Published August 7th, 2009 by Future Atlas

Nigerian Stability: The Hunger Factor

stability graphicThe Washington Post reports another ominous factor for the stability of Nigeria.

David Hecht writes that Nigeria “cannot feed its 140 million people, and relatively minor reductions in rainfall could set off a regional food catastrophe, experts say.” Increased rainfall variability — which is a likely outcome of climate change — could cause this.

“The reality is that if the rains are bad throughout the region or the price of inputs became unaffordable, there could be massive food shortages, and neither the government nor any other institution stands ready to help,” a Nigerian agricultural official told Hecht.

Thirty-eight percent of young Nigerian children already suffer from malnutrition, and 65% of the population is food-insecure.

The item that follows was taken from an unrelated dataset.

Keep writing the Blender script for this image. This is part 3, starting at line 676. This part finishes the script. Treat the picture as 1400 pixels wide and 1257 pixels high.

Nigerian instability would be disastrous for Africa, potentially dragging down much of West and Central Africa with it. Hecht writes of the direct effect of Nigerian food shortages driving food beyond affordability in poorer neighboring countries, but instability could add massive refugee flows, economic disruption, and spillover violence.

On the positive side, Nigeria could feed itself: the article notes that more than half of the country’s arable land is not being used, and only 7% of the land that could be used for irrigated farming is under the plow. If this were changed, Nigeria could be self-sufficient in both rice and wheat.